The coaching staff at the Cobras were expected to organise a televised warm-up match without any payment for the players: ‘They want everything for nothing. This franchise is getting R1-million for being a host venue. That is not a lot of money whichever way you spread it. I just don’t understand it,” said one member of the management.

His lack of understanding stems, of course, from what the core of the IPL is all about: money and ego. He has never had money and his employer, despite being regarded as the ‘glamour” franchise in South Africa, is the poorest of them all. Perhaps it’s simple jealousy, but the flaunting of wealth has been genuinely unpleasant at times.

The opening party at a lavish hotel at Cape Town’s Waterfront was one thing at a million dollars. Marketers would have found a reason to justify it but the hiring of garish yellow Lamborghinis and gold Rolls Royces to transport people who call themselves ‘VIPs” from hotel to cricket ground does not sit easily in the South African conscience.

During each game donations to children’s education are welcome and it seems churlish to question the integrity of the gesture.

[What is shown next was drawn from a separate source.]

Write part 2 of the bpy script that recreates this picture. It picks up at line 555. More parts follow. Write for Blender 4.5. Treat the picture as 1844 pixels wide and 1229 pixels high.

But just to put things in perspective, consider this: the entire education ‘scholarship” budget is, depending on which press release you read from which of the 100+ PR people working for the IPL, between R8-million and R9-million. Roughly the same cost as the crayfish and champagne-laden launch party.

How much is R8- to R9-million as a percentage of a projected IPL turnover of $2,4-billion?

So desperate was the IPL for some charitable legitimisation, and so rushed was the subsequent education scheme, that the marketers’ most inspired scheme was to ‘choose five learners at random from the crowd” and give them R15 000 each to ‘pay for a year’s education”. And it really was ‘random”, too, as two children who attended the R50 000-a-year Hout Bay International School in Cape Town discovered.

The former Springbok rugby captain, Francois Pienaar, is now a high-profile marketing man who was quickly snapped up by Lalit Modi to work the IPL account. He announced last week on live television that the IPL was ‘proud to leave a lasting legacy in South Africa”.

Nice idea, but it takes a lot more than handing over a cheque to leave a legacy of any kind, let alone a lasting one.